I’ve noted in the subscriber reports that gold will usually reach certain short term oversold conditions at daily cycle bottoms. We are now getting close to those conditions with this mornings move.

As you can see a daily cycle correction will almost always drive the 5 day RSI into oversold levels before bottoming. We also usually see a tag or penetration of the lower Bollinger band at daily cycle lows. As I write gold is about $1499/$1500. The lower Bollinger band will rise to about $1493 today.


Someone trying to pick a bottom should be fairly close if they buy on a touch of the lower Bollinger band.

Stocks and oil are also moving down into daily cycle lows. Oil especially is very deep in it’s cycle and due for a bottom soon.

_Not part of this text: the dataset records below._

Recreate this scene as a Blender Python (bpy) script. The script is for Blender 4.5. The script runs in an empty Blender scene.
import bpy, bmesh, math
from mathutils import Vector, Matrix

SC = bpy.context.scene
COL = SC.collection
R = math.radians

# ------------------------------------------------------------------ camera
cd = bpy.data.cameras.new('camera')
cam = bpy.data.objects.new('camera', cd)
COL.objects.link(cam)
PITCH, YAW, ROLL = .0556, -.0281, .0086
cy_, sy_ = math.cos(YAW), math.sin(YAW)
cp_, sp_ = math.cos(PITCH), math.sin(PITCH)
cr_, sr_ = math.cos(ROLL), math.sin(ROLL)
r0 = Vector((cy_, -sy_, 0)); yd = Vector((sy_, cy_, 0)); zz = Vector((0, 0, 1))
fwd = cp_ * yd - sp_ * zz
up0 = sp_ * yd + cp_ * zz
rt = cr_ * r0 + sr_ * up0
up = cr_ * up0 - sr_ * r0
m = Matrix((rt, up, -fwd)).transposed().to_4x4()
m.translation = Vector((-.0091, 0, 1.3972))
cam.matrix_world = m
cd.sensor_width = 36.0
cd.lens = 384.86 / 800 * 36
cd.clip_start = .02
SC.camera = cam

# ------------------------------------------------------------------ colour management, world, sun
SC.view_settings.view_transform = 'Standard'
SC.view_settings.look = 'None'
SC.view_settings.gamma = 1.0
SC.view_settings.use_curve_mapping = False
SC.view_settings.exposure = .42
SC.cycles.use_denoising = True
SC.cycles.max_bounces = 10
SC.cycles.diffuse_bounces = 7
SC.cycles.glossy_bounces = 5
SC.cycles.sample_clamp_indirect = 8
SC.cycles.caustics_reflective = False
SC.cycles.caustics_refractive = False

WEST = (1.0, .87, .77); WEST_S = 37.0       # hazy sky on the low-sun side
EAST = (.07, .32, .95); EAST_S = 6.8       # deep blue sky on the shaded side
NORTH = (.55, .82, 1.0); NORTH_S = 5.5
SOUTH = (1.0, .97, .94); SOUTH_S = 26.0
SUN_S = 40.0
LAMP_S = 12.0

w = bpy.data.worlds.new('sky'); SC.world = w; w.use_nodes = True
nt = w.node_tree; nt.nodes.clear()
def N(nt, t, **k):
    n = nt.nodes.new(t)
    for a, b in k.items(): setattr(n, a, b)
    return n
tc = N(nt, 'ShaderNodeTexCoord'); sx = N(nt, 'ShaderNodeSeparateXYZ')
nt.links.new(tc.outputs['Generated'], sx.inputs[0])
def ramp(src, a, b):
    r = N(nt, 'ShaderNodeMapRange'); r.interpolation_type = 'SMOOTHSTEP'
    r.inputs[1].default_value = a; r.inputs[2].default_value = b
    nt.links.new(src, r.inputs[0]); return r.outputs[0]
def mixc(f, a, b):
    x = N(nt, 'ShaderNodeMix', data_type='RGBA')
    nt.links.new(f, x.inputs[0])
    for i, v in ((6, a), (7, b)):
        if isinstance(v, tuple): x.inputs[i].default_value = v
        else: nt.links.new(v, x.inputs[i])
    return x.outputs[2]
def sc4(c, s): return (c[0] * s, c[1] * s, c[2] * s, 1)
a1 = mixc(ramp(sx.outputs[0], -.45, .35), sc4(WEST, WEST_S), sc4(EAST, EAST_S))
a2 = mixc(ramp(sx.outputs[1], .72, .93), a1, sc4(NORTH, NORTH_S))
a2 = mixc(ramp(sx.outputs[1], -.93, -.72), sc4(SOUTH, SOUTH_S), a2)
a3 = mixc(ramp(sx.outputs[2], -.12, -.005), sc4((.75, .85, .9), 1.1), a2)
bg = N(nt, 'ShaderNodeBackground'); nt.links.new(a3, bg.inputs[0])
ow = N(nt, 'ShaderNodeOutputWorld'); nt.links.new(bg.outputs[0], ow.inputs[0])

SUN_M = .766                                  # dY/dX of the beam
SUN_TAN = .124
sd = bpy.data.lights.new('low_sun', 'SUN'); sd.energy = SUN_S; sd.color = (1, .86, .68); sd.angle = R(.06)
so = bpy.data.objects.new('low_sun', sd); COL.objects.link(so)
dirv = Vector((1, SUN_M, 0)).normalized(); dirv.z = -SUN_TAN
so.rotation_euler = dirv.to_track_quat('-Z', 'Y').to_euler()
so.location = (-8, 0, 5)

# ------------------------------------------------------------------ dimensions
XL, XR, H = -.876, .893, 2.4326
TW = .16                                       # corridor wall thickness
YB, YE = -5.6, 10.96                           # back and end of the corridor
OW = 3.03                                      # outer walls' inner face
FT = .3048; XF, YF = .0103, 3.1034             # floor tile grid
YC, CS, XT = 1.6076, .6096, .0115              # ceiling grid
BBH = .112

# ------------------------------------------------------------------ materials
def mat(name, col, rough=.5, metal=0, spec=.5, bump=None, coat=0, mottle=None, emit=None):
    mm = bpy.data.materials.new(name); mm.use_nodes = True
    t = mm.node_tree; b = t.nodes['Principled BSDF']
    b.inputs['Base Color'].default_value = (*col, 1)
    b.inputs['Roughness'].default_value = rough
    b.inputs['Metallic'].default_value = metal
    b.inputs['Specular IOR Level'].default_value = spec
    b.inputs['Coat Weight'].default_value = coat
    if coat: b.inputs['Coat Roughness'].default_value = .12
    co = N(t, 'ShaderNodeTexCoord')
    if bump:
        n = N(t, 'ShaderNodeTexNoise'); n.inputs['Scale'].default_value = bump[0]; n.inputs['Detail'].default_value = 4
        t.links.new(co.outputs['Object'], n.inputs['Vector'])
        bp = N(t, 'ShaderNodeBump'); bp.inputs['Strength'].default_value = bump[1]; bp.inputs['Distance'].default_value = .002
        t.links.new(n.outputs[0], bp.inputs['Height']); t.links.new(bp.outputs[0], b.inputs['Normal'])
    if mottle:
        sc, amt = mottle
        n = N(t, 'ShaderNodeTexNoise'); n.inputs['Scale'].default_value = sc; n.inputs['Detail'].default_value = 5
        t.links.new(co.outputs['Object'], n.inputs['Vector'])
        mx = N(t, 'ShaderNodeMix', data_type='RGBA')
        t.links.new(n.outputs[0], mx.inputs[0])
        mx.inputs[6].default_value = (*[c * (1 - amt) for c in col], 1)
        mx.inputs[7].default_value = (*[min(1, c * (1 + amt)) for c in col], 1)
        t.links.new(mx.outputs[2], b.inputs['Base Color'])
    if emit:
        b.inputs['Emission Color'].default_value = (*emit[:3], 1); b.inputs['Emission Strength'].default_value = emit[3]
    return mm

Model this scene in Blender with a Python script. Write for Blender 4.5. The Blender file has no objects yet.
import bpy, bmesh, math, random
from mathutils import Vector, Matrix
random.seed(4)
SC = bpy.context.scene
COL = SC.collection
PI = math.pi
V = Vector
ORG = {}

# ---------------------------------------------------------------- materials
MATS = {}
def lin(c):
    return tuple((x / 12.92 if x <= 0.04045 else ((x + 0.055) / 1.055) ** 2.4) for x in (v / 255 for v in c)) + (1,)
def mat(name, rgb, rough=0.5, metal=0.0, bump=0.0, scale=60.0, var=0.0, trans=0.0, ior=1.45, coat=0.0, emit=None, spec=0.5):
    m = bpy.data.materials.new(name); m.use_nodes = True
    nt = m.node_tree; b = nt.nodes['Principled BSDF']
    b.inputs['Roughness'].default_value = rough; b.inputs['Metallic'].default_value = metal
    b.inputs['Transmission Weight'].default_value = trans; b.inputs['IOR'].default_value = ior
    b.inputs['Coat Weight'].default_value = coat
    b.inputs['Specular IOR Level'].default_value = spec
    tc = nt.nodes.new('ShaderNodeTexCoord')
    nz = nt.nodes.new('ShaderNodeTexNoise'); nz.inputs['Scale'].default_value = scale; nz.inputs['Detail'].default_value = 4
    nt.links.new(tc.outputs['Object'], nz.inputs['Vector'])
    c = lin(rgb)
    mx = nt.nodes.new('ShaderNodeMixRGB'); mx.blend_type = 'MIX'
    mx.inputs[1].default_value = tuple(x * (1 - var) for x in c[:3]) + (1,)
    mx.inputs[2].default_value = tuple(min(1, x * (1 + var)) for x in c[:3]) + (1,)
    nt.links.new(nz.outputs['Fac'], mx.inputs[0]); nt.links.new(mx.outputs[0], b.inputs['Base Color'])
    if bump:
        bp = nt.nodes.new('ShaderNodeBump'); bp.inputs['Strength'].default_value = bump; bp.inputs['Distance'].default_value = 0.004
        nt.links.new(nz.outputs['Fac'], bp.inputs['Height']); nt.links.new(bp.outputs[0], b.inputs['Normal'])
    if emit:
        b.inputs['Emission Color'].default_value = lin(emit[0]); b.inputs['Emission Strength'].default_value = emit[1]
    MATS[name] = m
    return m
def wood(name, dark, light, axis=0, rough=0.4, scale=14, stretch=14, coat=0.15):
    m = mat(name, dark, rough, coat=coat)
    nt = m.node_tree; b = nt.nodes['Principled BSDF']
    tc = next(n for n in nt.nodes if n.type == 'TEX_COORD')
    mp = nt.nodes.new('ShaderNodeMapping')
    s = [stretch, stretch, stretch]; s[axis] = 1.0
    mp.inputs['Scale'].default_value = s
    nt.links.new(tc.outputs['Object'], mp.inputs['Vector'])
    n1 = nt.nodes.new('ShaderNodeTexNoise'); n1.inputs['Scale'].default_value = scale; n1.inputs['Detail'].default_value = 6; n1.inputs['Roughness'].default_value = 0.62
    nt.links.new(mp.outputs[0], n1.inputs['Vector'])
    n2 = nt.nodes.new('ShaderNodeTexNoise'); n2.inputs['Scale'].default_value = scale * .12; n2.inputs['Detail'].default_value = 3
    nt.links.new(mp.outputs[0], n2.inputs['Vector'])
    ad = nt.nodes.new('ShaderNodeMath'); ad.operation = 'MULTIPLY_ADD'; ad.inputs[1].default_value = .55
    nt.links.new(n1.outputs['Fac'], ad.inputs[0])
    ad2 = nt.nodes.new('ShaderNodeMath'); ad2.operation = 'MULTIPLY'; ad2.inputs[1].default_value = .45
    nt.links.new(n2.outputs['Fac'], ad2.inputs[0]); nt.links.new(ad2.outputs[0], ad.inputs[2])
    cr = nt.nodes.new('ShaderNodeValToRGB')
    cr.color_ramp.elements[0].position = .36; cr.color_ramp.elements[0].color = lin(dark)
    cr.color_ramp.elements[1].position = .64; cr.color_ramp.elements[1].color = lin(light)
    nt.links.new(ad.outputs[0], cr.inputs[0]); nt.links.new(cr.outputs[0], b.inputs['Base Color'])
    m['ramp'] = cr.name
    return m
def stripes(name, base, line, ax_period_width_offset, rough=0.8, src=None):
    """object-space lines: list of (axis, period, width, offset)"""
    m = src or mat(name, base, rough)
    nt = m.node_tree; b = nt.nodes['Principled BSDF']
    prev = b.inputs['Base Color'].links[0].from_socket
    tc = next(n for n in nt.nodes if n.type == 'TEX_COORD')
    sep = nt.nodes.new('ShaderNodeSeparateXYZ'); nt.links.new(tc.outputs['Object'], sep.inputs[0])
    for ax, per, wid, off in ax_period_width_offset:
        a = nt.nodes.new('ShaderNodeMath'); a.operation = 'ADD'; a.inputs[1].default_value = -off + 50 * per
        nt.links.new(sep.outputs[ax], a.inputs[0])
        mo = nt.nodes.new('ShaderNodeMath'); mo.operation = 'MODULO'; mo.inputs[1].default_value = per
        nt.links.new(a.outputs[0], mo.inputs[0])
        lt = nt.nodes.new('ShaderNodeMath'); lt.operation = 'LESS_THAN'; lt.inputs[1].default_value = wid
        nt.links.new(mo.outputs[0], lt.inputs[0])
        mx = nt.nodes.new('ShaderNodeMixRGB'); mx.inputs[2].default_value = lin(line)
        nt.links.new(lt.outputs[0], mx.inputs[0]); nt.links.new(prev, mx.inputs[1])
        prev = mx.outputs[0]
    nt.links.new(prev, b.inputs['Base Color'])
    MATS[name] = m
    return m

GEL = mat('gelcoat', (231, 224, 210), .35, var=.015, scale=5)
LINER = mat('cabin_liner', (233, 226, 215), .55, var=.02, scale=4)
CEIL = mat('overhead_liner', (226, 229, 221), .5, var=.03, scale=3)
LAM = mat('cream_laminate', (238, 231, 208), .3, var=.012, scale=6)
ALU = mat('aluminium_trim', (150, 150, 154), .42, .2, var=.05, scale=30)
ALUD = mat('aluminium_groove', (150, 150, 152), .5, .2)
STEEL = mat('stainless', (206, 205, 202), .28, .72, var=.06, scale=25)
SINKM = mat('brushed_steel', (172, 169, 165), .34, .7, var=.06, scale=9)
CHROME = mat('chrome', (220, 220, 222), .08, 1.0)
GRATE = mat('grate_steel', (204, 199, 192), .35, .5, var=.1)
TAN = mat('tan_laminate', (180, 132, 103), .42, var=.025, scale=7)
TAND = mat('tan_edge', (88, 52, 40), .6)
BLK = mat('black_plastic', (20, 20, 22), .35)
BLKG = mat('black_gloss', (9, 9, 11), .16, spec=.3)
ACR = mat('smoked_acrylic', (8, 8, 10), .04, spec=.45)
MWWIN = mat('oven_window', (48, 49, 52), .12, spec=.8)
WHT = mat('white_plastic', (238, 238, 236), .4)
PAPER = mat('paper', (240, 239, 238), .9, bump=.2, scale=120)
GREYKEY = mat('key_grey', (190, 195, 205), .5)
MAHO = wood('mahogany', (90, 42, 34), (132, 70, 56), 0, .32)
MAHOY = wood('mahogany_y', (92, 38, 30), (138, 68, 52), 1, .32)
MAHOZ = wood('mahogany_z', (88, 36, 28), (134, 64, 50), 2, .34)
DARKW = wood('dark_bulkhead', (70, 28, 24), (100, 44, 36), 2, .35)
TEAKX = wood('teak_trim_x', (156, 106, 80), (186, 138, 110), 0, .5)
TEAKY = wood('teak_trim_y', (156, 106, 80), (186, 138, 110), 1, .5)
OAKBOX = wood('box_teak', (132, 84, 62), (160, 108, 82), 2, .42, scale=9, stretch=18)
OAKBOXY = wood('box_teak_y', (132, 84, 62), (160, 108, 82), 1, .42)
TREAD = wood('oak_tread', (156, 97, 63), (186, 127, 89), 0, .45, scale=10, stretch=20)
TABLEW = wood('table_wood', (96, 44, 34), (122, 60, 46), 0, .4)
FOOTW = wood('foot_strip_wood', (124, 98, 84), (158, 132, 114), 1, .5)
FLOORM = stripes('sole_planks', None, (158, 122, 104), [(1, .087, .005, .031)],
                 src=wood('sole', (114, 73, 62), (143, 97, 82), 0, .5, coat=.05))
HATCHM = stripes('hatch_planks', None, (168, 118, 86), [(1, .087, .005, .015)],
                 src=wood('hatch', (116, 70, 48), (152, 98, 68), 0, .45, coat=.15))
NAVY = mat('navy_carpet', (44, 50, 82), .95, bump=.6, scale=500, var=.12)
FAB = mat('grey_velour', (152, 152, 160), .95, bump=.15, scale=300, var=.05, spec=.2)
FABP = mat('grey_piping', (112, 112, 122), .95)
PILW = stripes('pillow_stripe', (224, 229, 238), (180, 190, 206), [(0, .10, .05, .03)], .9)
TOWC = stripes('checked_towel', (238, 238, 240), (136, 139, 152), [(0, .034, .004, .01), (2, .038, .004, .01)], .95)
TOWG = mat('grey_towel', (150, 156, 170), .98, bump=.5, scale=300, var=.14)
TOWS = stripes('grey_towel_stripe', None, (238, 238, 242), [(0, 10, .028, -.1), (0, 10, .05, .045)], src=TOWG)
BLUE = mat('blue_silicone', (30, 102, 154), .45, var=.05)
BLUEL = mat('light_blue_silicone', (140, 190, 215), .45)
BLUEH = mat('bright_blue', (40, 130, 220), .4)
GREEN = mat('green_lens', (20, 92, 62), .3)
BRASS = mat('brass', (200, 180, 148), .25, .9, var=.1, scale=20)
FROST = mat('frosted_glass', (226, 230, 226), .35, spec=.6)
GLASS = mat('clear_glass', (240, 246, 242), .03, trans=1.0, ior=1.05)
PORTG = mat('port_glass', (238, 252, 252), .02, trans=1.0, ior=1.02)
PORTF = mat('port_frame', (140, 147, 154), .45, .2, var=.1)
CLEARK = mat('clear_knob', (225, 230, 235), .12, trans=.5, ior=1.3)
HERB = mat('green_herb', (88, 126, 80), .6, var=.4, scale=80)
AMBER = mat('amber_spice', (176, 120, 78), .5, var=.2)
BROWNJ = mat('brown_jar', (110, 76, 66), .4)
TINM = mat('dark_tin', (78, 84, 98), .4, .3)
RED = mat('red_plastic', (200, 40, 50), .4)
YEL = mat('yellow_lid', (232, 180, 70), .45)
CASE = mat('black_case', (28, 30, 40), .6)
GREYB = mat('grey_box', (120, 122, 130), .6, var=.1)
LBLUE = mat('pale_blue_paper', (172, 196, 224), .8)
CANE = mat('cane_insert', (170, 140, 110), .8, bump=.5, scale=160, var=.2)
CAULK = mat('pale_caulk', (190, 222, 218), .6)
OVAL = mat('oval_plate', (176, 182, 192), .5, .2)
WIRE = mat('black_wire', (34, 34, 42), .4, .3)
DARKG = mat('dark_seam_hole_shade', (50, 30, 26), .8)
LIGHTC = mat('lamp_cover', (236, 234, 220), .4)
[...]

I would guess it will bottom within a day either way of gold. Oil is slightly ahead of gold and has already moved to short term oversold levels deep enough to form a cycle bottom. I doubt it will drop too much further than $105 and I certainly think buyers will step in at $100.

There is a possibility that gold, stocks and oil will all form a bottom sometime tomorrow on the May jobs report. If the report is weak (which is a strong possibility) we could see a gap down open. If the gap is recovered by the close and especially if the market can close positive we will probably have our cycle low in place.

We would then need to see a swing low on Monday to get the first confirmation that the correction has run it’s course.

GREATEST PROFIT POTENTIAL OF THE LAST DECADE

After what should be a brief pause this week commodity markets will move into the greatest rally of the last decade. As usual I will stay focused on the precious metal markets. They have been the leaders during this entire move out of the `08 bottom and they will see the largest parabolic move of all commodities during the final leg up.

I’ve noted in the past that consolidation size is usually a good leading indicator of how large the following rally will be. Gold just consolidated for 5 months. That is going to produce a massive rally. It’s already produced a large move and it’s just started.

Gold and especially silver have already come much further than I originally expected at this stage of the game. I was looking for gold around $1650 and silver at $50 by the top of this C-wave. Silver has already reached that level and gold tagged $1575 yesterday. This has unfolded in only the first two daily cycles. The third daily cycle is where the real parabolic gains are going to occur.


The third and last daily cycle higher during the semi parabolic move in `09 added 200 points in a little over a month.


The coming parabolic move will be significantly more powerful than what happened in `09 as this will be a final C-wave move. We should easily see a 300- 350 point move in gold and it’s anyone’s guess as to how far silver rallies during the final parabolic finish. $65 or even $70 isn’t out of the question.

Now for the downside. The final dollar collapse is also going to drive the rest of the commodity markets wildly higher. That will include the energy markets. Oil is due for a brief move down into its cycle low this week too. Once that has run it’s course we will see oil soar higher, possibly even reaching the `07 high of $150.



$150 oil collapsed the global economy in `07 and the economy was in much better shape with much lower unemployment than it is now. In an environment of already high unemployment $150 oil and soaring food prices are going to drive the global economy into a recession even worse than what we suffered in `08. 

Social conflict in the middle east and many emerging economies is going to intensify. People in depressed countries already can’t buy food to feed their families, what do you think will be the response if food prices double again?

The world is about to pay the price for Bernanke’s attempt to print prosperity and it is going to be a very steep price and cost many lives.